● THE PROBLEM: Locate the lines of the listing below that hold "script", then copy each of them.

● RECORD EXCERPTS:
+++++

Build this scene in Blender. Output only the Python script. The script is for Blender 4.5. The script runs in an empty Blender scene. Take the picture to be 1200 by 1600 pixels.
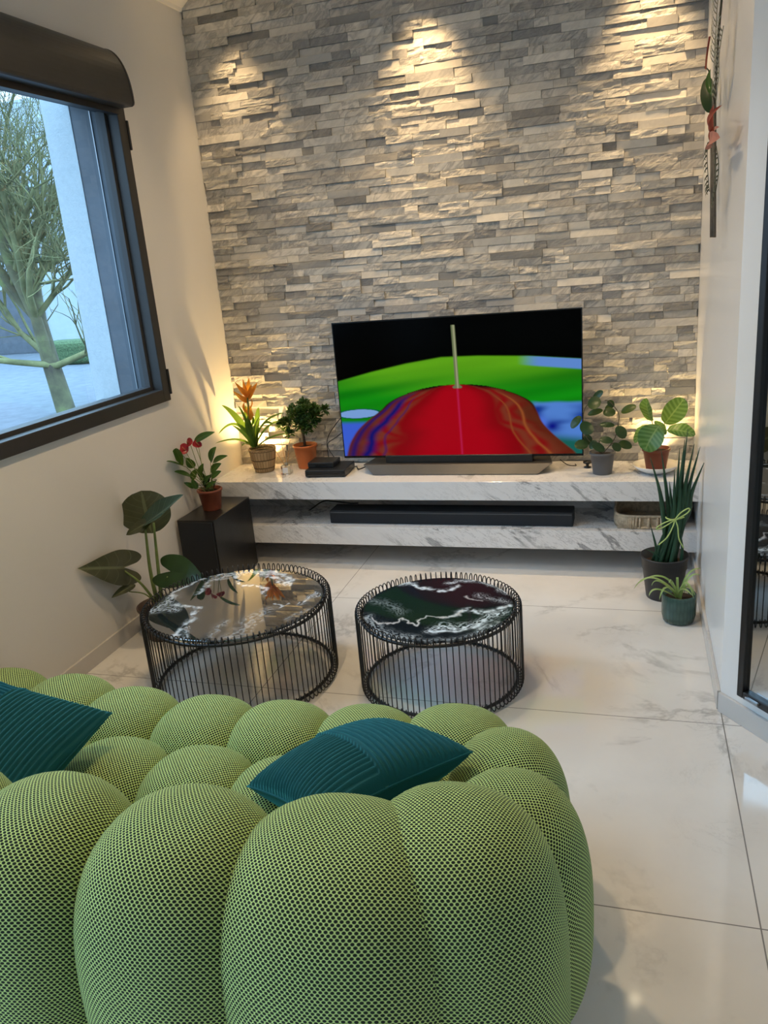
import bpy, math, random
import numpy as np
from mathutils import Vector, Matrix, noise as mnoise
random.seed(7)
SC = bpy.context.scene
COL = SC.collection
PI = math.pi

# ---------------------------------------------------------------- camera
CAMP = Vector((2.2435, -4.2730, 1.6))
F = 1258.29
yaw, pit, rol = 0.31166949, 0.30555991, -0.08643038
def cam_axes():
    ca, sa, cb, sb, cc, sc = math.cos(yaw), math.sin(yaw), math.cos(pit), math.sin(pit), math.cos(rol), math.sin(rol)
    fwd = Vector((-sa*cb, ca*cb, -sb)); right = Vector((ca, sa, 0)); up = right.cross(fwd)
    return cc*right+sc*up, -sc*right+cc*up, fwd
RX, RU, RF = cam_axes()
cam = bpy.data.cameras.new('camera'); co = bpy.data.objects.new('camera', cam); COL.objects.link(co)
cam.sensor_fit = 'VERTICAL'; cam.sensor_height = 36; cam.lens = F/1600*36; cam.clip_start = .05; cam.clip_end = 200
m = Matrix((RX, RU, -RF)).transposed().to_4x4(); m.translation = CAMP
co.matrix_world = m
SC.camera = co
def ray(x, y): return RX*((x-600)/F) - RU*((y-800)/F) + RF
def at(x, y, ax, v):          # world point of a measured pixel on a plane (0: x=v, 1: y=v, 2: z=v)
    d = ray(x, y); return CAMP + d*((v-CAMP[ax])/d[ax])
def atY(x, y, Y):
    p = at(x, y, 1, Y)
    return p if p.x > .02 else at(x, y, 0, .02)
def atZ(x, y, Z): return at(x, y, 2, Z)

# ---------------------------------------------------------------- view and world
SC.view_settings.view_transform = 'Standard'; SC.view_settings.look = 'None'
SC.view_settings.gamma = 1; SC.view_settings.exposure = 0.1; SC.view_settings.use_curve_mapping = False
SKY_STRENGTH = 7.5
W_ = bpy.data.worlds.new('sky'); SC.world = W_; W_.use_nodes = True
nt = W_.node_tree; bg = nt.nodes['Background']
tc = nt.nodes.new('ShaderNodeTexCoord'); sx = nt.nodes.new('ShaderNodeSeparateXYZ'); cr = nt.nodes.new('ShaderNodeValToRGB')
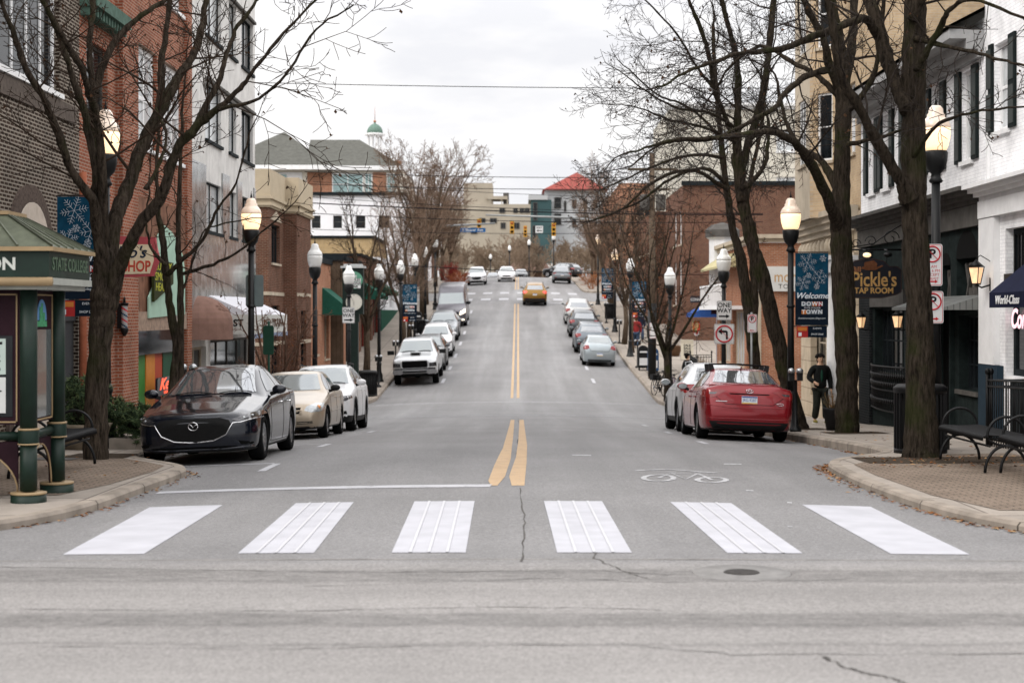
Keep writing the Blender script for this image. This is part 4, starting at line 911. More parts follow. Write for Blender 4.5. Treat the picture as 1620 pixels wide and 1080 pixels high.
def wall(b, M, W, z0, z1, ops, m, depth=.2, name='wall'):
    us = sorted({0, W} | {o[0] for o in ops} | {o[1] for o in ops}); vs = sorted({z0, z1} | {o[2] for o in ops} | {o[3] for o in ops})
    us = [u for u in us if 0 <= u <= W]; vs = [v for v in vs if z0 <= v <= z1]; mb = MB()
    for i in range(len(us)-1):
        for j in range(len(vs)-1):
            cu, cv = (us[i]+us[i+1])/2, (vs[j]+vs[j+1])/2
            if any(o[0] < cu < o[1] and o[2] < cv < o[3] for o in ops): continue
            mb.add([M @ Vector(q) for q in ((us[i], vs[j], 0), (us[i+1], vs[j], 0), (us[i+1], vs[j+1], 0), (us[i], vs[j+1], 0))], [(0,1,2,3)])
    for o in ops:
        a, c, d, e = o[:4]; a = max(a, 0); c = min(c, W)
        for p, q in (((a,d),(c,d)), ((c,d),(c,e)), ((c,e),(a,e)), ((a,e),(a,d))):
            mb.add([M @ Vector(v) for v in ((p[0],p[1],0), (q[0],q[1],0), (q[0],q[1],-depth), (p[0],p[1],-depth))], [(0,1,2,3)])
    return mb.build(name, m, b)
def window(b, M, u0, u1, v0, v1, fm=None, gm=None, depth=.2, nu=2, nv=2, fw=.06, sill=None, name='window'):
    fm = fm or M_wtrim; gm = gm or M_pane; mb = MB(); z = -depth; t = .05
    for a, c, d, e in ((u0, u0+fw, v0, v1), (u1-fw, u1, v0, v1), (u0+fw, u1-fw, v0, v0+fw), (u0+fw, u1-fw, v1-fw, v1)): mb.obox(M, a, c, d, e, z, z+t)
    for k in range(1, nu): u = u0+(u1-u0)*k/nu; mb.obox(M, u-fw*.35, u+fw*.35, v0+fw, v1-fw, z+.004, z+t*.8)
    for k in range(1, nv): v = v0+(v1-v0)*k/nv; mb.obox(M, u0+fw, u1-fw, v-fw*.35, v+fw*.35, z+.006, z+t*.7)
    w = mb.build(name, fm, b)
    p = MB(); p.obox(M, u0+fw*.5, u1-fw*.5, v0+fw*.5, v1-fw*.5, z-.03, z+.012); p.build('pane', gm, w)
    if sill:
        s = MB(); s.obox(M, u0-.06, u1+.06, v0-.09, v0-.003, -.02, .07); s.build('sill', sill, w)
    return w
def shell(b, s, x, y0, y1, dp, z0, z1, m, ops=(), fops=(), roof=None, parapet=0, depth=.2, fm=None):
    "four walls and a roof; ops are openings of the street wall in (y, y, z, z), fops those of the wall that faces the camera in (x, x, z, z)"
    M = fr_street(x, y0, y1, s)
    cv = (lambda o: (y1-max(o[0], o[1]), y1-min(o[0], o[1]), o[2], o[3])) if s > 0 else (lambda o: (min(o[0], o[1])-y0, max(o[0], o[1])-y0, o[2], o[3]))
    o1 = [cv(o) for o in ops]; wall(b, M, y1-y0, z0, z1, o1, m, depth)
    xa, xb = (x, x+dp) if s > 0 else (x-dp, x)
    Mf = fr_front(xa, y0); o2 = [(o[0]-xa, o[1]-xa, o[2], o[3]) for o in fops]; wall(b, Mf, dp, z0, z1, o2, fm or m, depth, 'side_wall')
    mb = MB(); mb.add([(xa, y1, z0), (xb, y1, z0), (xb, y1, z1), (xa, y1, z1)], [(1,0,3,2)]); e = xb if s > 0 else xa
    mb.add([(e, y0, z0), (e, y1, z0), (e, y1, z1), (e, y0, z1)], [(0,1,2,3) if s > 0 else (1,0,3,2)]); mb.build('rear_wall', m, b)
    if roof != 0: MB().box(xa+.02, xb-.02, y0+.02, y1-.02, z1-.25, z1-.1).build('roof', roof or M_rubber, b)
    return M, o1, Mf, o2
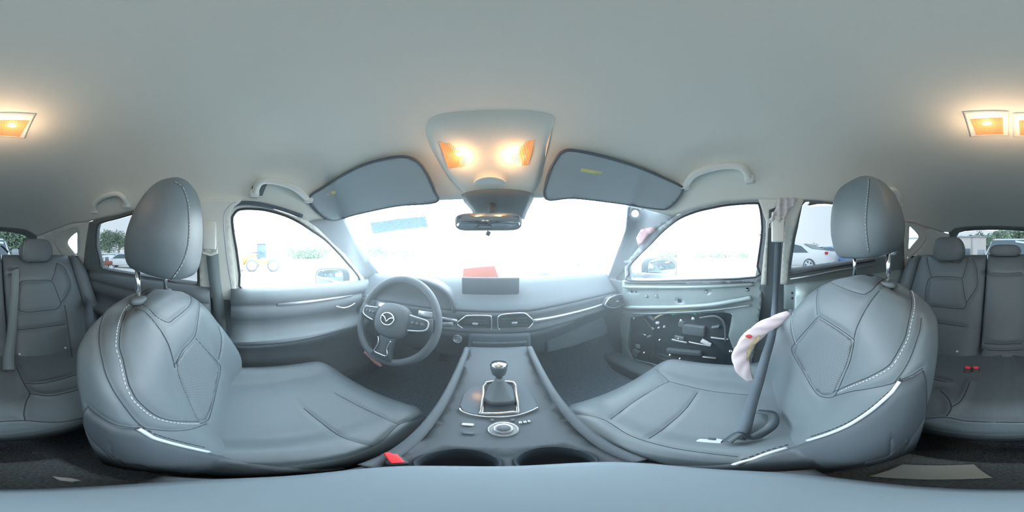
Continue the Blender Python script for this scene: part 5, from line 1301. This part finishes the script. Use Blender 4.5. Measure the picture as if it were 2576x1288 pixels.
for i, px_ in enumerate((1660, 1700, 1745, 1790, 1835, 1880)):
    tree(at(px_, 110), 4.0-0.2*i, 18, 'faint far tree in the passenger window, %s from the windscreen pillar' % ('first', 'second', 'third', 'fourth', 'fifth', 'sixth')[i], 'far trees in the passenger window', 50+i, 700, None, 0.8)

# ---- cars
def wheel_(t, c, ax, r=0.33, w=0.21, rim=True):
    v, f = lathe(Vector(c)-Vector(ax)*w/2, ax, [(r*0.62, 0), (r*0.92, 0.0), (r, 0.03), (r, w-0.03), (r*0.92, w), (r*0.62, w)], 28); wh = obj('wheel', v, f, M['tyre'], t)
    mb = MB(); a = Vector(ax).normalized(); u = a.orthogonal().normalized(); q = a.cross(u)
    mb.add(*lathe(Vector(c)-a*w*0.42, a, [(r*0.60, 0), (r*0.63, 0), (r*0.63, w*0.84), (r*0.60, w*0.84)], 28))
    for s in (-1, 1):
        for k in range(5):
            d = u*math.cos(k*1.2566)+q*math.sin(k*1.2566); mb.add(*tube([Vector(c)+a*s*w*0.50, Vector(c)+a*s*w*0.49+d*r*0.64], [0.05, 0.045], 6))
        mb.add(*tube([Vector(c)+a*s*w*0.495+(u*math.cos(j*math.pi/14)+q*math.sin(j*math.pi/14))*r*0.66 for j in range(28)], 0.022, 6, True))
        mb.add(*lathe(Vector(c)+a*s*(w*0.5), a, [(0.06, -0.02), (0.06, 0.02), (0, 0.02)], 14))
    obj('wheel_rim', mb.v, mb.f, M['white'], wh); return wh
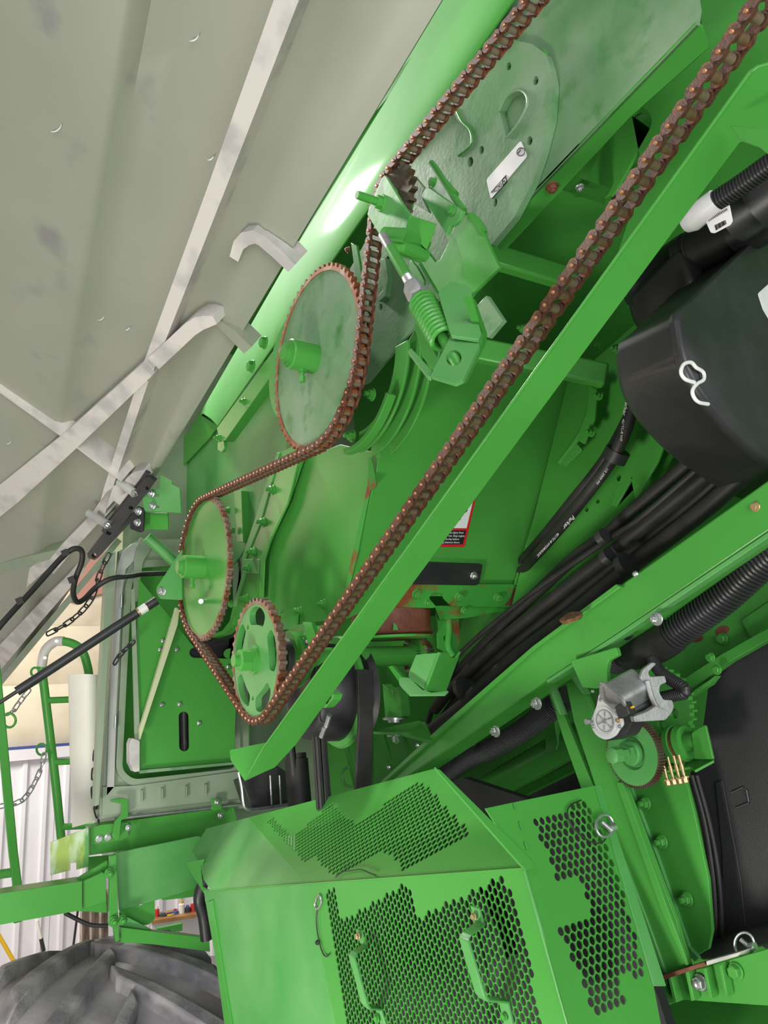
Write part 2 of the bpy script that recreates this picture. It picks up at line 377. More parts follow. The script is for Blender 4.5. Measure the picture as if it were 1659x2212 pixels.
plate(body, 'arc_strap', rnd([(1246, 958), (1258, 972), (1222, 1008), (1212, 1000)], 3), PY(1.36), .006, GRN)
for x, y in ((1295, 855), (1278, 934), (1130, 710), (1296, 748), (1331, 754)):
    bolt(body, x, y, PY(1.36 if x > 1150 and y > 800 else 1.24), 10, 'g', 1)
plate(body, 'lower_inner_sheet', [(690, 1330), (900, 1330), (1110, 1330), (1250, 1250), (1000, 1560), (840, 1700), (740, 1780), (480, 1760), (480, 1330)], PY(1.5), .01, GRN)
plate(body, 'lower_inner_sheet', [(1040, 1425), (1090, 1400), (1170, 1300), (1250, 1200), (1290, 1130), (1100, 1150), (1000, 1330), (985, 1400)], PY(1.46), .008, GRN, [ell(1043, 1393, 3, 4)])

# ================================================================== grey side door, opened upward along the sloped hinge line
hA, hB = HY(955, 0, .62), HY(335, 1030, .62)
hdir = (hB - hA).normalized()
dpl = PE(hA, hB, Vector((0, -1, .75)))
DN = dpl.n
door = thing('side_door', 'large open grey ribbed side door hanging over the left of the machine', 'door', hB)
def D(x, y, o=0.0): return dpl.off(o).hit(x, y)
cols = [((1075, -200), (335, 1030), 0), ((1010, -180), (318, 1052), .004), ((880, -160), (300, 1078), .012), ((820, -150), (285, 1096), .002), ((700, -140), (240, 1150), -.022), ((640, -130), (225, 1170), -.03),
        ((560, -120), (190, 1215), -.03), ((430, -110), (120, 1320), -.028), ((345, -100), (70, 1385), -.02), ((310, -100), (48, 1410), .01), ((285, -95), (30, 1430), .02), ((120, -80), (-60, 1560), .026), ((-120, -60), (-110, 1600), .03)]
rows = [[D(a[0] + (b[0] - a[0]) * k / 14, a[1] + (b[1] - a[1]) * k / 14, o) for k in range(15)] for a, b, o in cols]
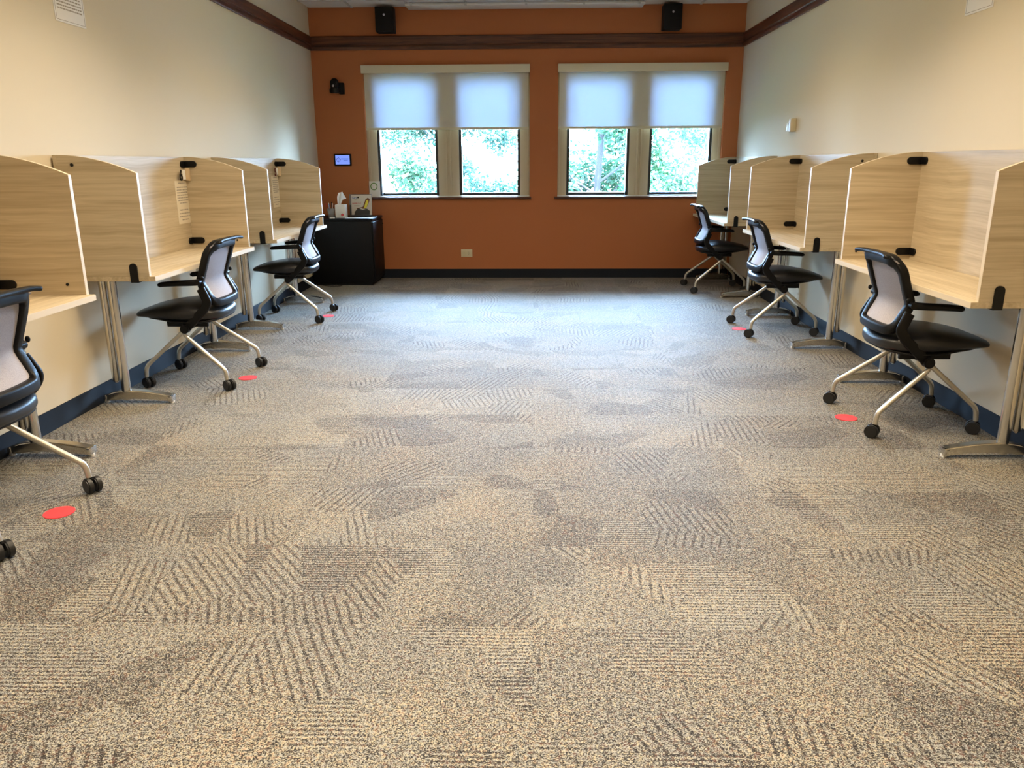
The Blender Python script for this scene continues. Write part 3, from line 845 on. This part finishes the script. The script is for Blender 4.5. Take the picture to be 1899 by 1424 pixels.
b.sweep(ring, [(.0055 * math.cos(2 * PI * k / 8), .0055 * math.sin(2 * PI * k / 8)) for k in range(8)], closed=True, ref=(0, 1, 0))
b.build('wreath', M['green'], root)
cord = smooth_path([(-2.20, 8.575, .30), (-2.10, 8.56, .235), (-2.04, 8.56, .17), (-1.99, 8.575, .13), (-1.93, 8.585, .11)], 6)
cord = smooth_path([(-2.40, 7.66, .66), (-2.40, 7.75, .45), (-2.38, 8.0, .2), (-2.30, 8.3, .06), (-2.2, 8.5, .008), (-2.12, 8.55, .006)], 6)
tag(MB().tube(cord, .004, 8).build('power_cord', M['black']), 'thin black cord running down the wall between the desk and the cabinet', 'cord')

# ------------------------------------------------------------------ ceiling lamps (out of the top of the frame)
n = 0
for yy in (-1.3, 1.3, 3.9, 6.2):
    for xx in (-1.04, .85):
        root = empty('ceiling_light', (xx, yy, ZC)); tag(root, ['recessed ceiling light behind the viewpoint', 'recessed ceiling light over the nearest desks', 'recessed ceiling light over the middle of the room', 'recessed ceiling light towards the windows'][n // 2] + (' on the left', ' on the right')[n % 2], 'ceiling light', 'recessed ceiling lights')
        b = MB(); w, h = .30, .60
        for a, c in (((-w, -h), (w, -h + .03)), ((-w, h - .03), (w, h)), ((-w, -h + .03), (-w + .03, h - .03)), ((w - .03, -h + .03), (w, h - .03))):
            b.box((a[0], a[1], -.012), (c[0], c[1], -.003), .002)
        b.build('frame', M['white'], root)
        MB().box((-w + .03, -h + .03, -.006), (w - .03, h - .03, -.003)).build('diffuser', M['diff'], root)
        ld = bpy.data.lights.new('lamp', 'AREA'); ld.shape = 'RECTANGLE'; ld.size = .54; ld.size_y = 1.14
        ld.energy = (23, 31, 36, 17)[n // 2]; ld.color = (1., .80, .55); ld.spread = math.radians(125)
        lo = bpy.data.objects.new('lamp', ld); C.objects.link(lo); lo.parent = root; lo.location = (0, 0, -.02)
        n += 1

# ------------------------------------------------------------------ outside
struct(box('ground', (-60, D + 1.2, -4.3), (60, 90, -4.2), M['lawn']))
struct(box('pavement', (4, 26, -4.2), (40, 60, -4.15), M['pave']))
def tree(name, x, y, h, cr, leaf, label, seed, nleaf, lsz, cz0):
    rnd = random.Random(seed); root = empty(name, (x, y, -4.2)); tag(root, label, 'tree', 'trees outside the windows')
    t = MB(); t.tube(smooth_path([(0, 0, 0), (.1, 0, h * .3), (-.05, .05, h * .6), (.05, 0, h * .9)], 4), .08, 10, ref=(1, 0, 0))
    for k in range(7):
        a = rnd.uniform(0, 2 * PI); z = h * rnd.uniform(.35, .8); L = cr * rnd.uniform(.5, .9)
        t.tube(smooth_path([(0, 0, z), (L * .5 * math.cos(a), L * .5 * math.sin(a), z + .5), (L * math.cos(a), L * math.sin(a), z + 1.1)], 3), .03, 6, ref=(0, 0, 1) if False else (.3, .2, 1))
    t.build('trunk', M['bark'], root)
    clumps = []
    for k in range(46):
        a = rnd.uniform(0, 2 * PI); rr = cr * math.sqrt(rnd.random()) * .95; z = cz0 + (h - cz0) * rnd.random()
        s = math.sqrt(max(.05, 1 - ((z - (cz0 + h) / 2) / ((h - cz0) / 1.9)) ** 2))
        clumps.append((rr * s * math.cos(a), rr * s * math.sin(a), z, rnd.uniform(.45, .85)))
    V, F = [], []
    for k in range(nleaf):
        cx, cy, cz, cr2 = rnd.choice(clumps)
        d = Vector((rnd.gauss(0, 1), rnd.gauss(0, 1), rnd.gauss(0, .8))).normalized() * cr2 * rnd.random() ** .45
        c = Vector((cx, cy, cz)) + d
        u = Vector((rnd.gauss(0, 1), rnd.gauss(0, 1), rnd.gauss(0, .6))).normalized(); w = u.cross(Vector((rnd.gauss(0, 1), rnd.gauss(0, 1), rnd.gauss(0, 1)))).normalized()
        s = lsz * rnd.uniform(.6, 1.3); i = len(V)
        V += [c - u * s, c + w * s * .55, c + u * s, c - w * s * .55]; F.append((i, i + 1, i + 2, i + 3))
    me = bpy.data.meshes.new('foliage'); me.from_pydata([tuple(v) for v in V], [], F); me.materials.append(leaf)
    o = bpy.data.objects.new('foliage', me); C.objects.link(o); o.parent = root
TR = [('leafy_tree', -4.6, 19, 8.5, 2.6, 'leafA', 'dense green tree seen through the leftmost window pane', 1, 60000),
      ('leafy_tree', -2.2, 24, 9, 2.4, 'leafB', 'sunlit tree seen through the second window pane', 2, 40000),
      ('leafy_tree', 1.6, 20, 6.9, 2.2, 'leafA', 'bushy tree seen through the third window pane', 3, 40000),
      ('leafy_tree', 6.3, 27, 7.5, 2.8, 'leafB', 'bright airy tree seen through the rightmost window pane', 4, 26000)]
for nm, x, y, h, cr, lf, lb, sd, nl in TR: tree(nm, x, y, h, cr, M[lf], lb, sd, nl, .065, 2.6)

# ------------------------------------------------------------------ daylight
w = bpy.data.worlds.new('World'); S.world = w; w.use_nodes = True
bg = w.node_tree.nodes['Background']; bg.inputs[0].default_value = (.455, .63, 1., 1); bg.inputs[1].default_value = 118.
sd = bpy.data.lights.new('sun', 'SUN'); sd.energy = 150; sd.angle = math.radians(1.); sd.color = (1., .97, .9)
so = bpy.data.objects.new('sun', sd); C.objects.link(so)
so.rotation_euler = Vector((-.35, .62, -.72)).to_track_quat('-Z', 'Y').to_euler()
for X0, X1 in (WL, WR):
    ld = bpy.data.lights.new('sky_portal', 'AREA'); ld.shape = 'RECTANGLE'; ld.size = X1 - X0; ld.size_y = ZH - ZS
    ld.cycles.is_portal = True
    lo = bpy.data.objects.new('sky_portal', ld); C.objects.link(lo)
    lo.location = ((X0 + X1) / 2, D + WT + .02, (ZH + ZS) / 2); lo.rotation_euler = (-PI / 2, 0, 0)

# ------------------------------------------------------------------ camera
pitch, yaw, roll = .2765, .0284, -.0051
fw = Vector((-math.sin(yaw) * math.cos(pitch), math.cos(yaw) * math.cos(pitch), -math.sin(pitch)))
rt = Vector((math.cos(yaw), math.sin(yaw), 0)); up = rt.cross(fw)
c_, s_ = math.cos(roll), math.sin(roll)
rt, up = rt * c_ + up * s_, up * c_ - rt * s_
cd = bpy.data.cameras.new('camera'); cd.sensor_fit = 'HORIZONTAL'; cd.sensor_width = 36; cd.lens = 36 * 1446.31 / 1899
cd.clip_start = .02; cd.clip_end = 300
co = bpy.data.objects.new('camera', cd); C.objects.link(co)
mw = Matrix((rt, up, -fw)).transposed().to_4x4(); mw.translation = (0, 0, 1.3073)
co.matrix_world = mw
S.camera = co
S.view_settings.view_transform = 'Standard'; S.view_settings.look = 'None'
S.view_settings.exposure = .42; S.view_settings.gamma = 1; S.view_settings.use_curve_mapping = False
S.cycles.max_bounces = 10; S.cycles.diffuse_bounces = 6; S.cycles.transparent_max_bounces = 12
S.cycles.sample_clamp_indirect = 8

+++++

● EXERCISE RESULT:
Build this scene in Blender. Output only the Python script. The script is for Blender 4.5. The script runs in an empty Blender scene. Take the picture to be 1200 by 1600 pixels.
Keep writing the Blender script for this image. This is part 4, starting at line 911. More parts follow. Write for Blender 4.5. Treat the picture as 1620 pixels wide and 1080 pixels high.
Continue the Blender Python script for this scene: part 5, from line 1301. This part finishes the script. Use Blender 4.5. Measure the picture as if it were 2576x1288 pixels.
Write part 2 of the bpy script that recreates this picture. It picks up at line 377. More parts follow. The script is for Blender 4.5. Measure the picture as if it were 1659x2212 pixels.
The Blender Python script for this scene continues. Write part 3, from line 845 on. This part finishes the script. The script is for Blender 4.5. Take the picture to be 1899 by 1424 pixels.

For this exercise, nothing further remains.